Grace is a freshman at Clawson High School, and Margie is a freshman at Royal Oak High School.

The girls received fabric donations from the Sit and Stitch Quilt Group in Clawson to make the pillowcases, which the girls donated to the Foster Closet of Michigan in Birmingham. Grace’s grandmother is part of the Sit and Stitch Quilt Group and was able to help the girls find the materials and connect with the group.

“Clawson quilting group, Sit and Stitch, was contacted by Grace Back’s grandmother, Joanne, about participating in a Girl Scout project. Joanne is a member of our group. The group donated several yards of fabric so that the girls could make drawstring bags to donate to the Foster Closet charity. The girls decided pillowcases would be more practical, as they could be used as a bag/tote to carry their personal items in, as well as using them as a pillowcase,” said Linda Pearce, a member of the Clawson quilting group. 

“As a group, we usually have extra fabric available that we share with each other. The members of our group just brought in fabric and gave them the fabric to use for their projects. We only needed to know that one of our members was asking for help with a worthwhile project. Margie and Grace came into our group meeting and presented their request for fabric to make charity items. 
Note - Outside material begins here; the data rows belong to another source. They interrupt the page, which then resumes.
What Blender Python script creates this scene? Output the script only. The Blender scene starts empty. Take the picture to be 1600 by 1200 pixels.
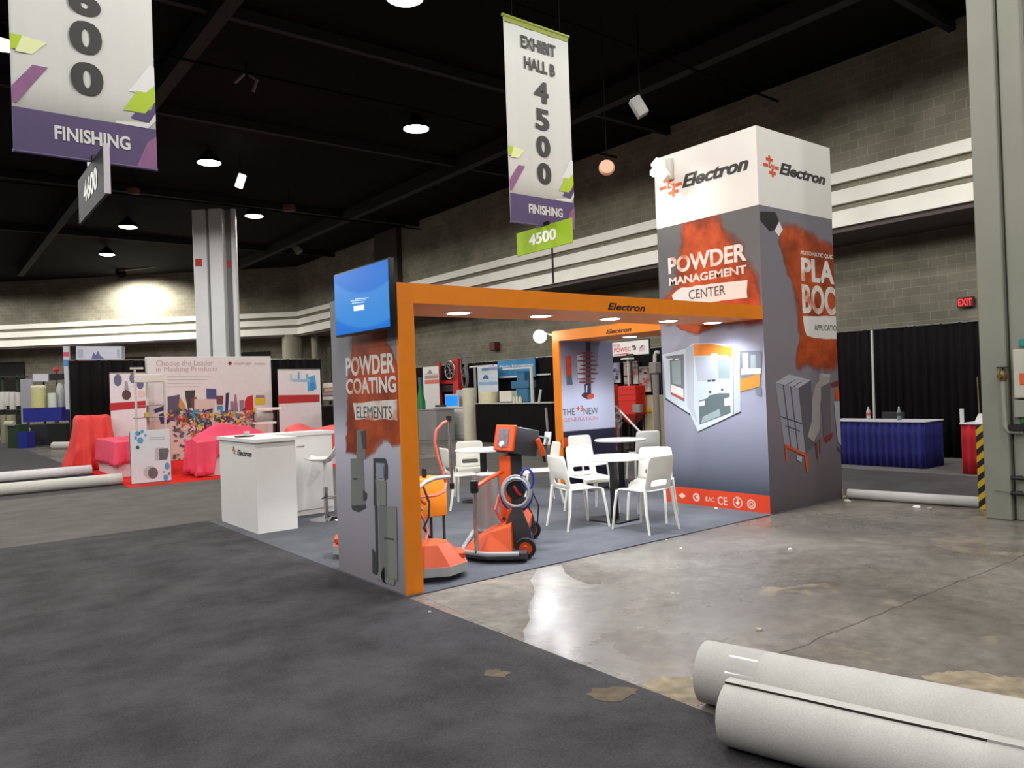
import bpy, bmesh, math, random
from mathutils import Vector, Matrix, noise
random.seed(7)
PI = math.pi
SC = bpy.context.scene
COL = SC.collection

# ------------------------------------------------------------------ camera
F, PITCH, ROLL, PSI, EYE = 1190.75, 0.0051, -0.0365, 0.9071, 1.6
fw = Vector((math.cos(PSI) * math.cos(PITCH), math.sin(PSI) * math.cos(PITCH), math.sin(PITCH)))
r0 = Vector((math.sin(PSI), -math.cos(PSI), 0))
u0 = r0.cross(fw)
rt = math.cos(ROLL) * r0 + math.sin(ROLL) * u0
up = -math.sin(ROLL) * r0 + math.cos(ROLL) * u0
CAM = Vector((0, 0, EYE))
cd = bpy.data.cameras.new('camera')
cd.sensor_fit = 'HORIZONTAL'; cd.sensor_width = 36; cd.lens = F / 1600 * 36
cd.clip_start = .05; cd.clip_end = 300
cam = bpy.data.objects.new('camera', cd); COL.objects.link(cam)
m3 = Matrix((rt, up, -fw)).transposed()
cam.matrix_world = Matrix.Translation(CAM) @ m3.to_4x4()
SC.camera = cam

# ------------------------------------------------------------------ view and world
SC.view_settings.view_transform = 'Standard'
SC.view_settings.look = 'None'
SC.view_settings.gamma = 1
SC.view_settings.use_curve_mapping = False
SC.view_settings.exposure = 0.4
W = bpy.data.worlds.new('world'); SC.world = W; W.use_nodes = True
W.node_tree.nodes['Background'].inputs[0].default_value = (.05, .048, .05, 1)
W.node_tree.nodes['Background'].inputs[1].default_value = .2
SC.cycles.max_bounces = 6
SC.cycles.use_denoising = True
SC.cycles.sample_clamp_indirect = 4.0
HALL_W = 440        # watts of each high bay lamp
BOOTH_W = 95        # watts of each downlight in the booth beams

# ------------------------------------------------------------------ a pixel of the 1600 x 1200 frame met with a plane
def ray(x, y): return fw + rt * ((x - 800) / F) - up * ((y - 600) / F)
def PX(x, y, v): d = ray(x, y); return CAM + d * (v / d.x)
def PY(x, y, v): d = ray(x, y); return CAM + d * (v / d.y)
def PZ(x, y, v=0): d = ray(x, y); return CAM + d * ((v - EYE) / d.z)
def PD(x, y, t): return CAM + ray(x, y) * t
def on(plane, x, y): return (PX if plane[0] == 'X' else PY)(x, y, plane[1])

# ------------------------------------------------------------------ materials
def lin(c):
    return tuple(((v / 255) / 12.92 if v / 255 <= .04045 else ((v / 255 + .055) / 1.055) ** 2.4) for v in c)
MATS = {}
def mat(name, c, rough=.6, metal=0, var=.0, scale=8, bump=0, emit=None, estr=0, spec=.5, coat=0, trans=0, stretch=None, alpha=1):
    if name in MATS: return MATS[name]
    m = bpy.data.materials.new(name); m.use_nodes = True
    nt = m.node_tree; N = nt.nodes; L = nt.links
    b = N['Principled BSDF']
    c = lin(c)
    b.inputs['Base Color'].default_value = (*c, 1)
    b.inputs['Roughness'].default_value = rough
    b.inputs['Metallic'].default_value = metal
    b.inputs['Specular IOR Level'].default_value = spec
    b.inputs['Coat Weight'].default_value = coat
    b.inputs['Transmission Weight'].default_value = trans
    b.inputs['Alpha'].default_value = alpha
    if emit:
        b.inputs['Emission Color'].default_value = (*lin(emit), 1)
        b.inputs['Emission Strength'].default_value = estr
    if var or bump:
        tc = N.new('ShaderNodeTexCoord'); no = N.new('ShaderNodeTexNoise')
        no.inputs['Scale'].default_value = scale; no.inputs['Detail'].default_value = 5
        src = tc.outputs['Object']
        if stretch:
            mp = N.new('ShaderNodeMapping'); mp.inputs['Scale'].default_value = stretch
            L.new(src, mp.inputs['Vector']); src = mp.outputs['Vector']
        L.new(src, no.inputs['Vector'])
        if var:
            rmp = N.new('ShaderNodeValToRGB')
            rmp.color_ramp.elements[0].position = .3; rmp.color_ramp.elements[1].position = .7
            rmp.color_ramp.elements[0].color = (*[v * (1 - var) for v in c], 1)
            rmp.color_ramp.elements[1].color = (*[min(1, v * (1 + var)) for v in c], 1)
            L.new(no.outputs['Fac'], rmp.inputs['Fac']); L.new(rmp.outputs['Color'], b.inputs['Base Color'])
        if bump:
            bp = N.new('ShaderNodeBump'); bp.inputs['Strength'].default_value = bump; bp.inputs['Distance'].default_value = .02
            L.new(no.outputs['Fac'], bp.inputs['Height']); L.new(bp.outputs['Normal'], b.inputs['Normal'])
    MATS[name] = m
    return m

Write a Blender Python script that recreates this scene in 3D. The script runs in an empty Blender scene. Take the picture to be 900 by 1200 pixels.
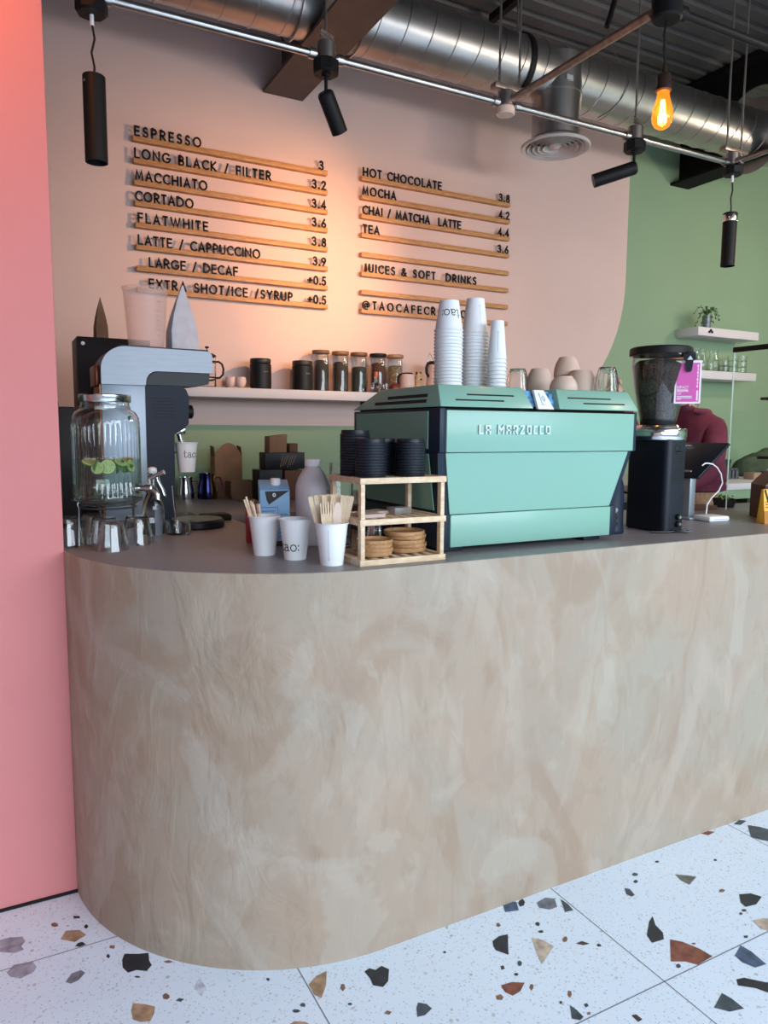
import bpy, bmesh, math, random
from mathutils import Vector, Matrix, Euler
PI = math.pi
random.seed(11)
S = bpy.context.scene
COL = S.collection

# ---------------------------------------------------------------- camera, sky, daylight, exposure
cam_data = bpy.data.cameras.new('camera')
cam = bpy.data.objects.new('camera', cam_data)
COL.objects.link(cam)
S.camera = cam
cam_data.sensor_fit = 'VERTICAL'
cam_data.sensor_height = 36.0
cam_data.lens = 36.0 * 866.1 / 1200.0
cam_data.clip_start = 0.05
cam_data.clip_end = 60
yaw, pitch, roll = math.radians(27.94), math.radians(-6.218), math.radians(0.3614)
fw = Vector((math.sin(yaw) * math.cos(pitch), math.cos(yaw) * math.cos(pitch), math.sin(pitch)))
rt0 = Vector((math.cos(yaw), -math.sin(yaw), 0))
up0 = rt0.cross(fw)
rt = math.cos(roll) * rt0 + math.sin(roll) * up0
up = -math.sin(roll) * rt0 + math.cos(roll) * up0
cam.matrix_world = Matrix(((rt.x, up.x, -fw.x, 0), (rt.y, up.y, -fw.y, 0), (rt.z, up.z, -fw.z, 1.4), (0, 0, 0, 1)))

W = bpy.data.worlds.new('daylight')
S.world = W
W.use_nodes = True
bg = W.node_tree.nodes['Background']
bg.inputs[0].default_value = (0.72, 0.86, 1.0, 1)
bg.inputs[1].default_value = 0.36


def area(name, loc, rot, sx, sy, col, e):
    l = bpy.data.lights.new(name, 'AREA')
    l.shape = 'RECTANGLE'
    l.size, l.size_y = sx, sy
    l.color = col
    l.energy = e
    o = bpy.data.objects.new(name, l)
    COL.objects.link(o)
    o.location = loc
    o.rotation_euler = rot
    return o


area('shopfront_daylight', (2.5, -3.6, 3.0), (math.radians(62), 0, 0), 7.5, 3.6, (0.78, 0.89, 1.0), 800)

S.view_settings.view_transform = 'Standard'
S.view_settings.look = 'None'
S.view_settings.exposure = 0.0
S.view_settings.gamma = 1.0
S.view_settings.use_curve_mapping = False


def aim(o, target):
    d = Vector(target) - o.location
    o.rotation_euler = d.to_track_quat('-Z', 'Y').to_euler()


def spot(name, loc, target, e, col, deg, blend, rad=0.02):
    l = bpy.data.lights.new(name, 'SPOT')
    l.energy = e
    l.color = col
    l.spot_size = math.radians(deg)
    l.spot_blend = blend
    l.shadow_soft_size = rad
    o = bpy.data.objects.new(name, l)
    COL.objects.link(o)
    o.location = loc
    aim(o, target)
    return o


# ---------------------------------------------------------------- mesh builder
class M:
    def __init__(s):
        s.bm = bmesh.new()
        s.mi = 0

    def _f(s, vs):
        try:
            f = s.bm.faces.new(vs)
            f.material_index = s.mi
            return f
        except ValueError:
            return None

    def box(s, x0, x1, y0, y1, z0, z1, bev=0, seg=2):
        r = bmesh.ops.create_cube(s.bm, size=1)
        vs = r['verts']
        for v in vs:
            v.co = Vector((x0 + (v.co.x + .5) * (x1 - x0), y0 + (v.co.y + .5) * (y1 - y0), z0 + (v.co.z + .5) * (z1 - z0)))
        fs = set(f for v in vs for f in v.link_faces)
        for f in fs:
            f.material_index = s.mi
        if bev:
            es = list(set(e for v in vs for e in v.link_edges))
            bmesh.ops.bevel(s.bm, geom=es, offset=bev, segments=seg, affect='EDGES', profile=.5, material=-1)
        return s

    def hexa(s, b, t, bev=0):
        """b, t: four bottom and four top points in order"""
        vb = [s.bm.verts.new(p) for p in b]
        vt = [s.bm.verts.new(p) for p in t]
        s._f(vb[::-1]); s._f(vt)
        for i in range(4):
            s._f((vb[i], vb[(i + 1) % 4], vt[(i + 1) % 4], vt[i]))
        if bev:
            es = list(set(e for v in vb + vt for e in v.link_edges))
            bmesh.ops.bevel(s.bm, geom=es, offset=bev, segments=2, affect='EDGES', profile=.5, material=-1)
        return s

    def lathe(s, prof, n=32, c=(0, 0, 0), rmod=None, ax='z', close=False):
        rings = []
        for r, z in prof:
            if r < 1e-6:
                p = (0, 0, z)
                rings.append([s.bm.verts.new(s._ax(p, c, ax))])
            else:
                ring = []
                for i in range(n):
                    a = 2 * PI * i / n
                    q = r * (rmod(a, z) if rmod else 1)
                    ring.append(s.bm.verts.new(s._ax((q * math.cos(a), q * math.sin(a), z), c, ax)))
                rings.append(ring)
        pairs = list(zip(rings, rings[1:]))
        if close:
            pairs.append((rings[-1], rings[0]))
        for A, B in pairs:
            if len(A) == 1 and len(B) == 1:
                continue
            for i in range(n):
                j = (i + 1) % n
                if len(A) == 1:
                    s._f((A[0], B[j], B[i]))
                elif len(B) == 1:
                    s._f((A[i], A[j], B[0]))
                else:
                    s._f((A[i], A[j], B[j], B[i]))
        return s

    def _ax(s, p, c, ax):
        x, y, z = p
        if ax == 'x':
            x, y, z = z, x, y
        elif ax == 'y':
            x, y, z = y, z, x
        return (x + c[0], y + c[1], z + c[2])

    def cyl(s, r, z0, z1, n=32, c=(0, 0, 0), ax='z', r2=None, bev=0):
        r2 = r if r2 is None else r2
        if bev:
            p = [(0, z0), (r - bev, z0), (r, z0 + bev), (r2, z1 - bev), (r2 - bev, z1), (0, z1)]
        else:
            p = [(0, z0), (r, z0), (r2, z1), (0, z1)]
        return s.lathe(p, n, c, ax=ax)

    def tube(s, pts, r, n=8, cap=True, closed=False, flat=None):
        P = [Vector(p) for p in pts]
        m = len(P)
        rr = r if isinstance(r, (list, tuple)) else [r] * m
        rings = []
        ref = None
        for i in range(m):
            if closed:
                t = (P[(i + 1) % m] - P[i - 1])
            else:
                t = P[min(i + 1, m - 1)] - P[max(i - 1, 0)]
            t.normalize()
            if ref is None:
                ref = Vector((0, 0, 1)) if abs(t.z) < .9 else Vector((1, 0, 0))
            u = ref - t * ref.dot(t)
            if u.length < 1e-5:
                u = t.orthogonal()
            u.normalize()
            ref = u
            w = t.cross(u)
            fx = flat if flat else 1
            rings.append([s.bm.verts.new(P[i] + (u * math.cos(2 * PI * k / n) + w * math.sin(2 * PI * k / n) * fx) * rr[i]) for k in range(n)])
        rng = range(m) if closed else range(m - 1)
        for i in rng:
            A, B = rings[i], rings[(i + 1) % m]
            for k in range(n):
                s._f((A[k], A[(k + 1) % n], B[(k + 1) % n], B[k]))
        if cap and not closed:
            s._f(rings[0][::-1]); s._f(rings[-1])
        return s

    def prism(s, pts, a0, a1, ax='z'):
        def mk(p, a):
            if ax == 'z':
                return (p[0], p[1], a)
            if ax == 'y':
                return (p[0], a, p[1])
            return (a, p[0], p[1])
        A = [s.bm.verts.new(mk(p, a0)) for p in pts]
        B = [s.bm.verts.new(mk(p, a1)) for p in pts]
        s._f(A[::-1]); s._f(B)
        n = len(pts)
        for i in range(n):
            s._f((A[i], A[(i + 1) % n], B[(i + 1) % n], B[i]))
        return s

    def poly(s, pts):
        s._f([s.bm.verts.new(p) for p in pts])
        return s

    def add(s, o, mx):
        me = bpy.data.meshes.new('tmp')
        o.bm.to_mesh(me)
        me.transform(mx)
        s.bm.from_mesh(me)
        bpy.data.meshes.remove(me)
        return s


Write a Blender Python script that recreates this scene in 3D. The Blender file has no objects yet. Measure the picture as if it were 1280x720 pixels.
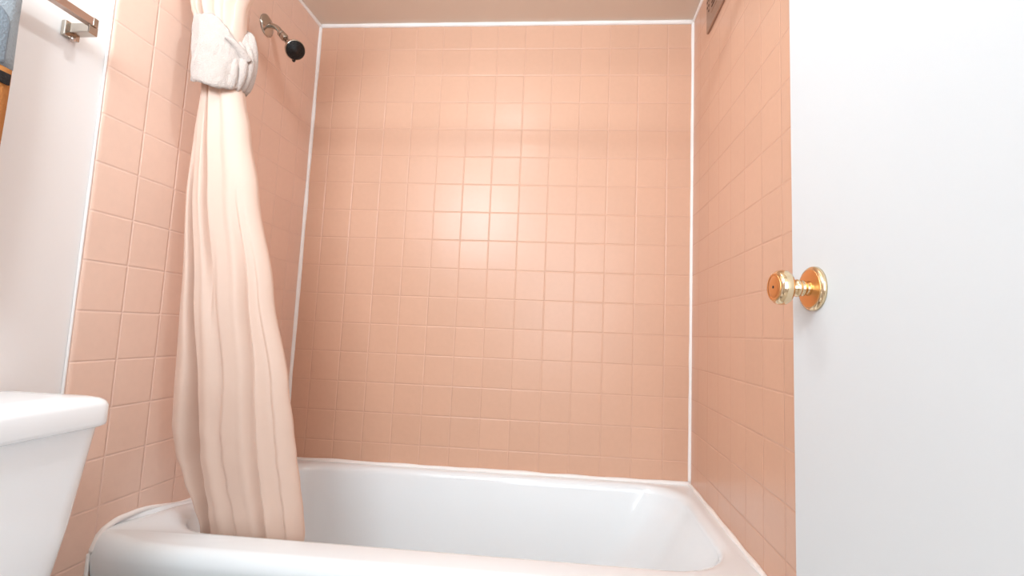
import bpy, bmesh, math, random
from mathutils import Vector, Matrix, noise
random.seed(4)
PI = math.pi
sc = bpy.context.scene
col = sc.collection
T = 0.11                    # tile pitch
FZ = 2.13006                # height of the first tile row line
XL, XR = -0.0787, 1.4164    # tiled side walls
YT = -0.862                 # where the tiling ends
CZ = 2.1285                 # ceiling
YF = -1.86                  # wall with the doorway

# ------------------------------------------------------------------ helpers
def lin(r, g, b):
    f = lambda c: (c/255/12.92) if c/255 <= .04045 else ((c/255+.055)/1.055)**2.4
    return (f(r), f(g), f(b), 1)

def obj(name, bm, mats, parent=None, smooth=True, loc=None):
    me = bpy.data.meshes.new(name)
    bmesh.ops.recalc_face_normals(bm, faces=bm.faces)
    if smooth:
        for f in bm.faces: f.smooth = True
    bm.to_mesh(me); bm.free()
    o = bpy.data.objects.new(name, me)
    if not isinstance(mats, (list, tuple)): mats = [mats]
    for m in mats: me.materials.append(m)
    col.objects.link(o)
    if parent: o.parent = parent
    return o

def empty(name, loc=(0, 0, 0)):
    o = bpy.data.objects.new(name, None); o.empty_display_size = .05
    o.location = loc; col.objects.link(o); return o

def tag(o, label=None, cat=None, group=None, kind=None):
    if label: o['label'] = label
    if cat: o['category'] = cat
    if group: o['group'] = group
    if kind: o['kind'] = kind
    return o

def sharp(o, ang=40):
    o.data.set_sharp_from_angle(angle=math.radians(ang)) if hasattr(o.data, 'set_sharp_from_angle') else None
    return o

def box(bm, x0, x1, y0, y1, z0, z1, bev=0, seg=3, M=None):
    r = bmesh.ops.create_cube(bm, size=1)
    vs = r['verts']
    for v in vs:
        v.co = Vector(((x0+x1)/2 + v.co.x*(x1-x0), (y0+y1)/2 + v.co.y*(y1-y0), (z0+z1)/2 + v.co.z*(z1-z0)))
    if bev:
        es = set(e for v in vs for e in v.link_edges)
        rr = bmesh.ops.bevel(bm, geom=list(es), offset=bev, segments=seg, profile=.5, affect='EDGES')
        vs = list(set(v for f in rr['faces'] for v in f.verts) | set(v for v in vs if v.is_valid))
    if M:
        for v in vs: v.co = M @ v.co
    return vs

def frame(axis):
    a = Vector(axis).normalized()
    h = Vector((0, 0, 1)) if abs(a.z) < .9 else Vector((0, 1, 0))
    u = a.cross(h).normalized(); w = a.cross(u).normalized()
    return a, u, w

def lathe(bm, origin, axis, prof, n=48):
    """prof: list of (distance along axis, radius)"""
    a, u, w = frame(axis); o = Vector(origin); rings = []
    for d, r in prof:
        c = o + a*d
        if r < 1e-6: rings.append([bm.verts.new(c)])
        else: rings.append([bm.verts.new(c + u*math.cos(2*PI*k/n)*r + w*math.sin(2*PI*k/n)*r) for k in range(n)])
    for A, B in zip(rings, rings[1:]):
        for k in range(n):
            a1, a2 = A[k % len(A)], A[(k+1) % len(A)]; b1, b2 = B[k % len(B)], B[(k+1) % len(B)]
            vs = []
            for v in (a1, a2, b2, b1):
                if v not in vs: vs.append(v)
            if len(vs) > 2: bm.faces.new(vs)
    for R in (rings[0], rings[-1]):
        if len(R) > 2: bm.faces.new(R)

def tube(bm, pts, rad, n=20):
    pts = [Vector(p) for p in pts]; rings = []
    t0 = (pts[1]-pts[0]).normalized(); a, u, w = frame(t0)
    for i, p in enumerate(pts):
        t = (pts[min(i+1, len(pts)-1)] - pts[max(i-1, 0)]).normalized()
        u = (u - t*u.dot(t)).normalized(); w = t.cross(u)
        r = rad[i] if isinstance(rad, (list, tuple)) else rad
        rings.append([bm.verts.new(p + u*math.cos(2*PI*k/n)*r + w*math.sin(2*PI*k/n)*r) for k in range(n)])
    for A, B in zip(rings, rings[1:]):
        for k in range(n): bm.faces.new((A[k], A[(k+1) % n], B[(k+1) % n], B[k]))
    bm.faces.new(rings[0]); bm.faces.new(rings[-1])

def interp(tab, x):
    """tab: sorted list of (x, value...)"""
    if x <= tab[0][0]: return tab[0][1:]
    if x >= tab[-1][0]: return tab[-1][1:]
    for A, B in zip(tab, tab[1:]):
        if A[0] <= x <= B[0]:
            t = (x-A[0])/(B[0]-A[0]); t = t*t*(3-2*t)*.5 + t*.5
            return tuple(a+(b-a)*t for a, b in zip(A[1:], B[1:]))

def sstep(a, b, x):
    t = max(0, min(1, (x-a)/(b-a))); return t*t*(3-2*t)

def rrect(x0, x1, y0, y1, rs, n=10):
    """rounded rectangle, rs = radii for (x0y0, x1y0, x1y1, x0y1)"""
    out = []
    for (cx, cy, sx, sy, a0), r in zip(((x0, y0, 1, 1, PI), (x1, y0, -1, 1, 1.5*PI), (x1, y1, -1, -1, 0), (x0, y1, 1, -1, .5*PI)), rs):
        for k in range(n+1):
            a = a0 + .5*PI*k/n
            out.append((cx+sx*r + math.cos(a)*r, cy+sy*r + math.sin(a)*r))
    return out

def dense(pts, n=10, m=14):
    """add m points along each straight side between corner arcs of n+1 points"""
    out = []; k = n+1
    for c in range(4):
        arc_ = pts[c*k:(c+1)*k]; nx = pts[((c+1) % 4)*k]; out += arc_; a = arc_[-1]
        for j in range(1, m+1): out.append((a[0]+(nx[0]-a[0])*j/(m+1), a[1]+(nx[1]-a[1])*j/(m+1)))
    return out

def loft(bm, rings, cap0=True, cap1=True):
    R = [[bm.verts.new(p) for p in r] for r in rings]; n = len(R[0])
    for A, B in zip(R, R[1:]):
        for k in range(n): bm.faces.new((A[k], A[(k+1) % n], B[(k+1) % n], B[k]))
    if cap0: bm.faces.new(R[0])
    if cap1: bm.faces.new(R[-1])
    return R

# ---------------------------------------------------------------- materials
def mat(name, base, rough=.5, metal=0, bump=None, **kw):
    m = bpy.data.materials.new(name); m.use_nodes = True
    nt = m.node_tree; b = nt.nodes['Principled BSDF']
    b.inputs['Base Color'].default_value = base
    b.inputs['Roughness'].default_value = rough; b.inputs['Metallic'].default_value = metal
    for k, v in kw.items(): b.inputs[k.replace('_', ' ')].default_value = v
    geo = nt.nodes.new('ShaderNodeNewGeometry')
    nz = nt.nodes.new('ShaderNodeTexNoise')
    sc_, st, dist, var = bump or (40, .1, .001, .03)
    nz.inputs['Scale'].default_value = sc_; nz.inputs['Detail'].default_value = 4
    nt.links.new(geo.outputs['Position'], nz.inputs['Vector'])
    bp = nt.nodes.new('ShaderNodeBump'); bp.inputs['Strength'].default_value = st; bp.inputs['Distance'].default_value = dist
    nt.links.new(nz.outputs['Fac'], bp.inputs['Height']); nt.links.new(bp.outputs['Normal'], b.inputs['Normal'])
    n2 = nt.nodes.new('ShaderNodeTexNoise'); n2.inputs['Scale'].default_value = sc_*.12
    nt.links.new(geo.outputs['Position'], n2.inputs['Vector'])
    mr = nt.nodes.new('ShaderNodeMapRange'); mr.inputs[3].default_value = 1-var; mr.inputs[4].default_value = 1+var
    nt.links.new(n2.outputs['Fac'], mr.inputs[0])
    mx = nt.nodes.new('ShaderNodeMix'); mx.data_type = 'RGBA'; mx.blend_type = 'MULTIPLY'; mx.inputs[0].default_value = 1
    mx.inputs[6].default_value = base; nt.links.new(mr.outputs[0], mx.inputs[7])
    nt.links.new(mx.outputs[2], b.inputs['Base Color'])
    return m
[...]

“When they completed their pillowcases, they returned and displayed their pillowcases for us to see. We were very impressed with all the work these Girl Scouts accomplished. It is very satisfying to know that these young ladies are taking up the art of sewing,” said Pearce.

The Foster Closet of Michigan provides clothing, underclothing, toys, shoes, baby equipment, gear and, in some cases, furniture to children placed in the state foster care system. Families are able to come in and pick out their items.

“I had the opportunity to work directly with the Girl Scouts, as they brought their donations in. They contacted us to bring in the donations, and some of the pillowcases were taken by families in need who were at Foster Closet right away, while the two girls were at our location donating.” said Michelle Austin, Foster Closet’s branch manager. 

“The pillowcases are a nice thing for the foster children to have; they give them something to call their own as a personal item. About half of the pillowcases are already being used by families in need,” she said Nov. 3.

Grace and Margie spent 50 hours planning their project, attending meetings, presenting their ideas and plans to Sit and Stitch, and making their pillowcases.

They made the pillowcases by learning to use a sewing machine, and by measuring and cutting them to size.

Their troop leader, Jessica Back — Grace’s mom — connected them to Sit and Stitch through her mother, helped them plan their project, made sure they were on target to reach their goal and directed them to the correct sources.

“As a troop leader, I helped them to plan out the community service and facilitate the plan and make sure they stayed on task while trying to complete their project. They came up with the idea, and I directed them to contact the right groups,” said Jessica Back.

The two girls made 40 pillowcases because it was a number they knew they could reach while also going to school. They made the cases at meetings and at home.

Margie just joined the troop and had a lot of fun doing the project. She learned how to use a sewing machine and how to iron fabric. She said she felt like she had learned a lot and was happy to help children in need.

“You never realize how many people are in need like that until you actually see it,” said Margie.

They chose the Foster Closet of Michigan in Birmingham because they wanted to help a local organization and they liked what they were doing to help children in need.

“It made me more aware of the less fortunate, and while I was there donating, I talked to a girl who was previously in foster care. She was older than me, and the whole project was a good bonding experience for our troop,” said Grace.

The girls plan to make more pillowcases to donate by working with another troop in Troy. They also plan to get the Girl Scout Gold Award by doing a bigger service project, and they recently participated in a food drive.